La organización se ha presentado desde su creación como una entidad neutral con el mantra de ser “relevante pero neutra y no prescriptora de políticas”. Sin embargo, al reducir el debate únicamente a los expertos científicos y a los Estados y al despolitizar la temática climática, se contribuye a mantener el statu quo y se acaba enviando un mensaje político contundente pero insostenible en el contexto actual, según el cual la élite tecnocrática puede seguir gestionando la crisis climática.

Hoy en día, a las puertas del séptimo ciclo de evaluación, informar no es suficiente. Tampoco basta con satisfacer las exigencias de todos los gobiernos. Para escapar de la camisa de fuerza del multilateralismo despolitizador y deshumanizador, el IPCC podría colaborar más con las organizaciones de la sociedad civil que apoyan su labor. De esta forma se podrían crear espacios para emprender nuevas formas de acción. Por ejemplo, en el año 2022 Scientist Rebellion (una ramificación de Extinction Rebellion) filtró un borrador del Resumen para Responsables de Políticas del Grupo de Trabajo III, temiendo que su contenido se difuminara una vez presentado a la aprobación de los gobiernos.

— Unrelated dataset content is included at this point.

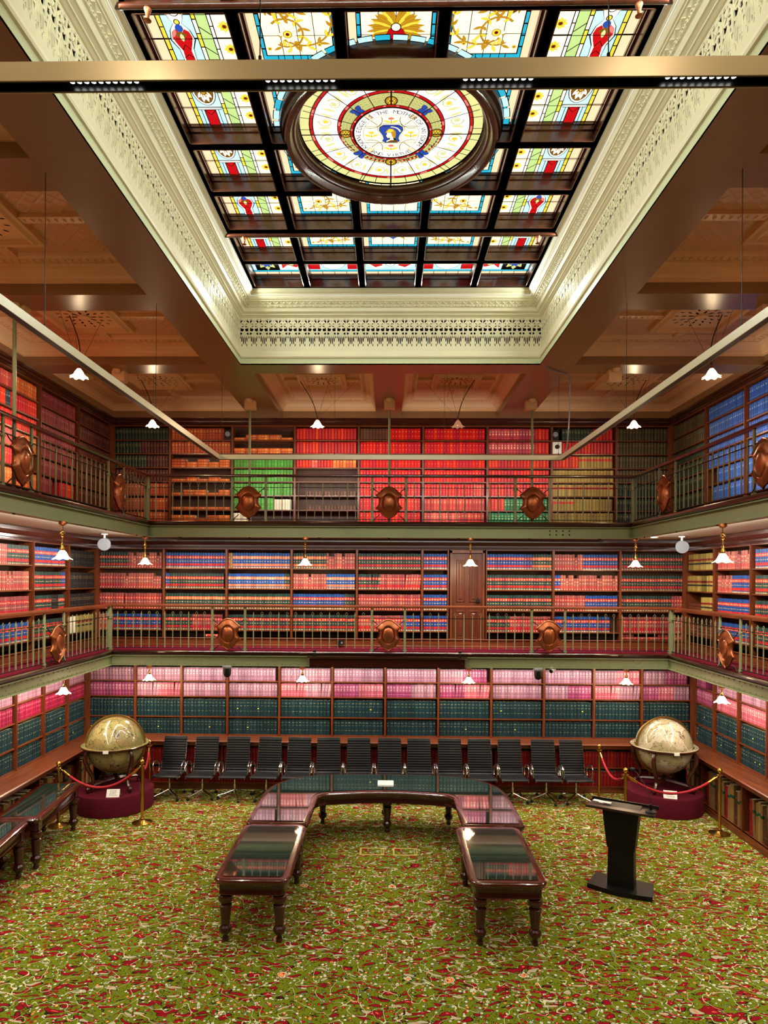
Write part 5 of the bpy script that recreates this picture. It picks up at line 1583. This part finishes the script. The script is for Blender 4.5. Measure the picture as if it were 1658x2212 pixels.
for x in (-4.36, -1.35, 1.35, 4.36): pend((x, 1.38, zl), True, 'lit bell lamp hanging overhead near the front wall', UL, 'cord', 1.0, (.05, 0, CZ - zl - .02))
ML = 'brass stemmed bell lamps under the upper gallery'
for x, y, lb in ((-4.50, 12.25, 'far left brass bell lamp'), (-1.53, 12.2, 'brass bell lamp left of centre'), (1.49, 12.2, 'brass bell lamp by the door'), (4.5, 12.25, 'far right brass bell lamp'), (-4.44, 9.0, 'nearer left side brass bell lamp'), (4.44, 8.95, 'nearer right side brass bell lamp')):
    pend((x * 1.0 + (.03 if x < 0 else -.03) * 0, y + .0, 4.50), True, lb + ' hanging under the upper gallery edge', ML, 'brass', .8, .385)
GL = 'bell lamps under the lower gallery'
for x, y, lb in ((-4.54, 12.6, 'far left small bell lamp'), (-1.62, 12.6, 'small bell lamp left of centre'), (1.52, 12.6, 'small bell lamp right of centre'), (4.47, 12.6, 'far right small bell lamp'), (-5.42, 11.05, 'left side small bell lamp'), (5.33, 10.75, 'right side small bell lamp')):
    pend((x, y, 2.30), True, lb + ' hanging under the lower gallery girder', GL, 'stem', .8, .15)

# suspended track-light ring -------------------------------------------
rg = thing('track_light_ring', 'ivory rectangular ring of track lighting hung on wires in mid air', 'light fixture', (0, RY0, RZ))
def rb_(name, mat_, box_, par=rg):
    b = MB(); b.box(box_[0], box_[1] - RY0, box_[2] - RZ, box_[3], box_[4] - RY0, box_[5] - RZ); return b.build(name, mat_, par)
hw, hh = .035, .075
def ubar(x0, y0, x1, y1, along):
    b = MB()
    b.box(x0, y0, RZ + .026, x1, y1, RZ + hh)
    if along == 'x': b.box(x0, y0, RZ, x1, y0 + .005, RZ + .026); b.box(x0, y1 - .005, RZ, x1, y1, RZ + .026)
    else: b.box(x0, y0, RZ, x0 + .005, y1, RZ + .026); b.box(x1 - .005, y0, RZ, x1, y1, RZ + .026)
    b.v = [(x, y - RY0, z - RZ) for x, y, z in b.v]; b.build('bar', 'alu', rg)
ubar(-RX - hw, RY0 - hw, RX + hw, RY0 + hw, 'x'); ubar(-RX - hw, RY1 - hw, RX + hw, RY1 + hw, 'x')
for sx in (-1, 1): ubar(sx * RX - hw, RY0 + hw, sx * RX + hw, RY1 - hw, 'y')
rb_('light_channel', 'led_black', (-RX, RY0 - .0295, RZ + .0005, RX, RY0 - .024, RZ + .0255)); rb_('light_channel', 'led_black', (-RX, RY0 + .024, RZ + .0005, RX, RY0 + .0295, RZ + .0255)); rb_('light_channel', 'led_black', (-RX, RY0 - .024, RZ + .0225, RX, RY0 + .024, RZ + .0255))
rb_('light_channel', 'led_black', (-RX, RY1 - .0295, RZ + .0005, RX, RY1 + .0295, RZ + .0255))
for sx in (-1, 1): rb_('light_channel', 'led_black', (sx * RX - .0295, RY0, RZ + .0005, sx * RX + .0295, RY1, RZ + .0255))
b = MB()
def leds(x, y, dx, dy):
    for i in range(10):
        b.lathe([(.0095, 0), (.0095, -.003)], (x + dx * (i - 4.5) * .0285, y - RY0 + dy * (i - 4.5) * .0285, .0215 if abs(y - RY0) < .1 else .0005), 8)
for x in (-1.93, -1.14, -.36, .42, 1.21, 2.0): leds(x, RY0, 1, 0)
b.build('led_dots', 'led', rg)
for x, y in ((-2.75, 10.9), (2.75, 10.9), (-.9, RY1), (.9, RY1), (-RX, 8.0), (RX, 8.0), (-RX, 5.4), (RX, 5.4), (-.52, RY0), (.85, RY0)):
    top_ = CZ if abs(x) > 2.3 or y > 10.3 else 8.53
    b = MB(); b.cyl((x, y - RY0, hh), (x, y - RY0, top_ - RZ - .004), .003, 4); b.cyl((x, y - RY0, hh), (x, y - RY0, hh + .04), .007, 6)
    b.build('suspension_wire', 'black_iron', rg)
b = MB(); b.tube([(2.32, 10.3, 7.50), (2.36, 10.33, 7.46), (2.5, 10.5, 7.42), (2.82, 10.75, 7.43), (2.89, 10.75, 7.40), (2.89, 10.75, 6.9), (2.88, 10.85, 6.3), (2.84, 10.92, 6.15)], .010, 6)
tag(b.build('power_cable', 'grey', None, SM), 'grey power cable hanging from the ceiling to the right corner of the light ring', 'cable')

# fittings on the ceiling and walls --------------------------------------
def detector(x, y, z, label):
    t = thing('smoke_detector', label, 'detector', (x, y, z))
    b = MB(); b.lathe([(.06, 0), (.06, -.02), (.045, -.045), (.02, -.055)], (0, 0, 0), 18); b.build('sensor_head', 'coffer_mould', t, SM)
    b = MB(); b.box(-.10, .05, -.16, .10, .20, 0); b.build('junction_box', 'coffer_mould', t)
detector(-4.55, 8.0, CZ, 'peach smoke detector with box beside the left hanger rod')
detector(-4.35, 10.55, CZ, 'peach smoke detector with box on the far left ceiling beam')
detector(4.55, 8.0, CZ, 'peach smoke detector with box beside the right hanger rod')
detector(3.55, 10.5, CZ, 'peach smoke detector with box on the far right ceiling beam')
detector(-2.60, 12.3, CZ, 'peach smoke detector with box above the left back hanger rod')
detector(.0, 12.25, CZ, 'peach smoke detector with box above the middle back hanger rod')
detector(2.62, 12.3, CZ, 'peach smoke detector with box above the right back hanger rod')
def spot(x, y, z, rz, label):
    t = thing('spotlight', label, 'spotlight', (x, y, z), rz)
    b = MB(); b.box(-.05, -.03, -.04, .05, .03, 0); b.box(-.015, -.012, -.12, .015, .012, -.04); b.build('mount', 'white', t)
    b = MB(); b.tube([(0, .09, -.17), (0, .05, -.19), (0, -.05, -.22), (0, -.07, -.225)], [.07, .10, .115, .115], 20); b.build('housing', 'grey', t, SM)
spot(-5.30, 12.35, 4.96, .25, 'white and grey spotlight under the far left corner of the upper gallery')
spot(5.38, 12.35, 4.96, -.25, 'white and grey spotlight under the far right corner of the upper gallery')
b = MB(); b.lathe([(.08, 0), (.08, -.02), (.06, -.035), (.02, -.04)], (0, 0, 0), 18)
tag(b.build('smoke_detector', 'white', None, SM, (4.99, 12.6, 4.955)), 'round white smoke detector on the soffit beside the right spotlight', 'detector')
def camera_dome(x, y, z, mat_, label):
    t = thing('security_camera', label, 'camera', (x, y, z))
    b = MB(); b.lathe([(.09, 0), (.095, -.03), (.075, -.06)], (0, 0, 0), 20); b.build('mount', 'grey' if mat_ == 'black_iron' else 'white', t, SM)
    b = MB(); b.lathe([(.075, -.06), (.075, -.15), (.06, -.20), (.03, -.225), (.005, -.23)], (0, 0, 0), 20); b.build('dome', 'black_iron', t, SM)
camera_dome(-3.07, 12.68, 2.46, 'black_iron', 'black dome camera under the lower gallery girder, left side')
camera_dome(2.84, 12.68, 2.46, 'black_iron', 'black dome camera under the lower gallery girder, right side')
t = thing('security_camera', 'small white bullet camera beside the right dome camera', 'camera', (3.10, 12.72, 2.47))
b = MB(); b.lathe([(.035, 0), (.035, -.03)], (0, 0, 0), 12); b.build('mount', 'white', t, SM)
b = MB(); b.tube([(.05, .03, -.04), (-.02, -.06, -.07)], .045, 14); b.build('housing', 'white', t, SM)
b = MB(); b.cyl((-.02, -.06, -.07), (-.03, -.07, -.075), .036, 14); b.build('lens', 'black_iron', t, SM)
t = thing('wall_device', 'white wall device with a black face on the upper shelf edge', 'device', (3.45, YU - .03, 6.72))
b = MB(); b.box(-.09, 0, 0, .09, .05, .24); b.build('case', 'white', t)
b = MB(); b.lathe([(.045, 0), (.045, .008), (.035, .01)], (0, 0, 0), 18); b.v = [(x * 1.1, -z, y + .14) for x, y, z in b.v]; b.build('face', 'black_iron', t)
for x, lb in ((-3.36, 'round black loudspeaker on the top shelf, left side of the upper gallery'), (3.42, 'round black loudspeaker on the top shelf, right side of the upper gallery')):
    t = thing('loudspeaker', lb, 'speaker', (x, YU - .0, 7.0))
    b = MB(); b.box(-.07, 0.0, 0, .07, .15, .20); b.build('cabinet', 'black_iron', t)
    b = MB(); b.lathe([(.055, .0), (.05, .012), (.03, .004), (.01, .012)], (0, 0, 0), 18); b.v = [(x_, -z_, y_ + .12) for x_, y_, z_ in b.v]; b.build('cone', 'grey', t, SM)
t = thing('screen_housing', 'long mahogany projection screen box fixed to the lower gallery edge', 'screen housing', (-.02, YR1 - .09, 2.46))
b = MB(); b.box(-1.46, -.07, 0, 1.46, .075, .16); b.build('case', 'wood_dark', t)
b = MB(); b.loops([[(-1.50, -.1, .16), (1.50, -.1, .16), (1.50, .085, .16), (-1.50, .085, .16)], [(-1.52, -.12, .185), (1.52, -.12, .185), (1.52, .085, .185), (-1.52, .085, .185)]], 0, True, (True, True)); b.build('lid', 'wood_dark', t)
b = MB()
for x in (-1.38, 1.38): b.box(x - .03, .02, .185, x + .03, .08, .30)
b.build('bracket', 'black_iron', t)
t = thing('projector', 'small black device on the plinth behind the lower gallery balusters', 'device', (-.96, YM - .14, 2.80))
b = MB(); b.box(-.07, 0, 0, .07, .08, .08); b.build('case', 'black_iron', t); b = MB(); b.cyl((.03, 0, .04), (.03, -.02, .04), .022); b.build('lens', 'grey', t); b = MB(); b.box(-.06, .08, -.02, -.03, .14, .04); b.build('bracket', 'grey', t)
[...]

También se han dado casos de redactores que han amenazado con abandonar el proceso, hacer huelgas o denunciar el comportamiento de determinados Estados, unas prácticas que se desaconsejan rotundamente en la actualidad, si es que no se prohíben directamente.

La autoridad del IPCC siempre ha residido en su capacidad para ofrecer un espacio de negociación entre sus Estados miembros. Quizás haya llegado el momento de establecer un diálogo más amplio y forjar nuevas alianzas.